Mystification has little to do with the vocabulary used. Mystification is the process of explaining away what might otherwise be evident * direct quote
To avoid mystification
If we can see the present clearly enough, we shall ask the right question of the past. direct quote
We perceive the past as never before.
He talkes about perspective, how when that started in the early Renaissance. How it centers everything on the eye of the beholder. They called it reality. The visible world is arranged for the spectator as the universe was once thought to be arranged for God. According to the convention of perspective there is no visual reciprocity. * direct quote. The problem with perspective in only had one viewing angle and the contradiction gradually became apparent after the invention of the camera.
The camera
The invention of camera (particularly film) demonstrated that there was no centre. It changed the way men saw and was immediately reflected in painting. For the impressionists, the visible disappeared from the paintings. The cubists started painting from multiple views.
The invention also changed the way we saw paintings that were painted long before the camera was invented. The paintings used to be painted for designated buildings, and often depicted the life inside those building. Sometimes the paintings were transportable, but could only be seen in one place at a time. Now paintings can be reproduced, and shown in many places at a time, but the experience of it will always be different. For example if shown on TV all over the world, in each living room it will be experienced differently ( because of the surroundings and people you see it with). One might argue that all reproductions more or less distort , and therefore the original painting is still in a sense unique.
Berger talks about that the uniqueness of the painting becomes only what it is, not what it says. You can see what it says on all the reproductions, but you can go to the National Gallery to see the original. For example the Virgin of the Rocks, by Leonardo da Vinci... here is when you google it:
The value of the painting no longer lies in what it uniquely says, but in what it uniquely is. It is defined by it's rarity. It's market price is said to be a reflection of its spiritual value. Spiritual value of an object can only be explained in terms of religion or magic. Today which could be considered bogus religiosity.
The National Gallery concentrates on trying to prove the authenticity of Virgin on The Rocks, with 14 pages of written text by scholars about who commissioned it, legal squabbles, who owned it, their families and dates. Nothing about the meaning of the image. The aim trying to prove beyond shadow of a doubt that this is an original and to prove that the almost identical painting in the Louvre is a replica.
The bogus religiosity and the market value has substituted what the camera took away from them.
If the image is no longer unique and exclusive, the art object, the thing, must be made mysteriously so.
He talkes about how a very low percentage goes to Museums or galleries. And that the Manual workers consider museums reminds them mostly of churches.

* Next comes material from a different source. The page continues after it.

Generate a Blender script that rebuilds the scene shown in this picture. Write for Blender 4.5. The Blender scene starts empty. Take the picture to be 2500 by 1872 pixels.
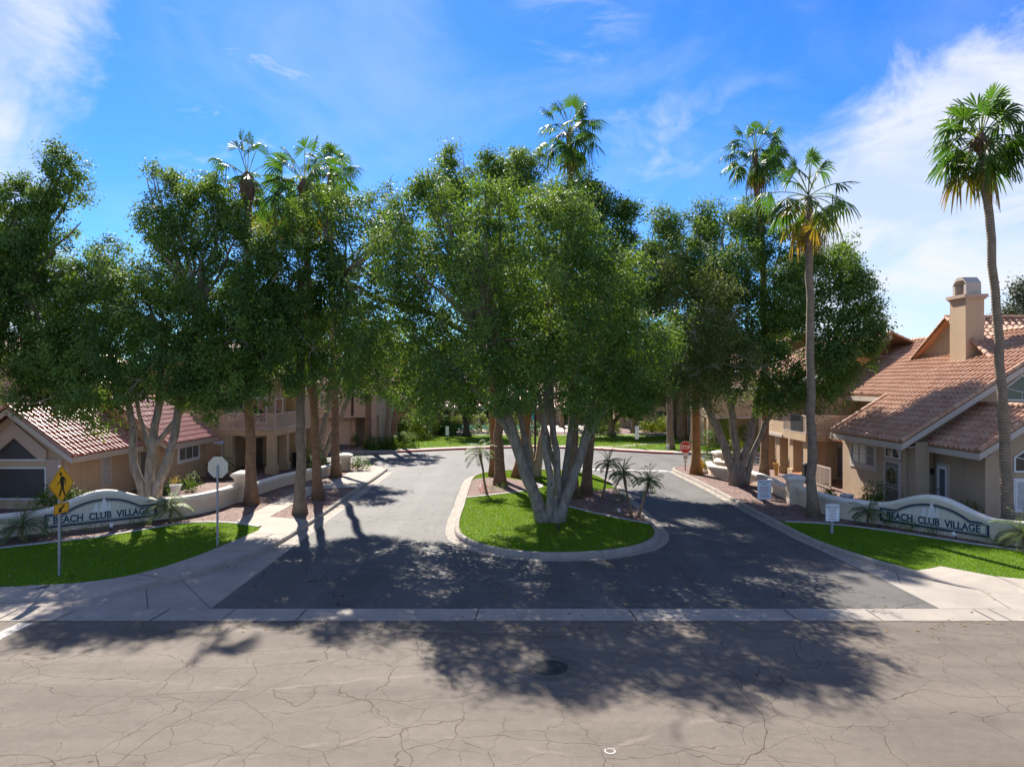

When an image is reproduced it means it can be used for many different purposes. F.ex. cropping out a face of a bigger picture making a portrait. Also with a film camera, the director can narrate a painting in his own understanding. But if the spectator himself is looking a the painting he can do it in his own time, looking at different aspects of the painting and draw his own conclusion. Then the painting maintains it's own authoroty.
Also pictures often are reproduced with words around them, which can have a huge effect of how we see the image, basically change the image ( Van Gogh's last painting before killing himself). Also images that come before or straight after can change the image.
Berger talkes about that reproductions are still used to bolster the illusion that nothing has changed; makes inequality seem noble and hierarchies seem thrilling.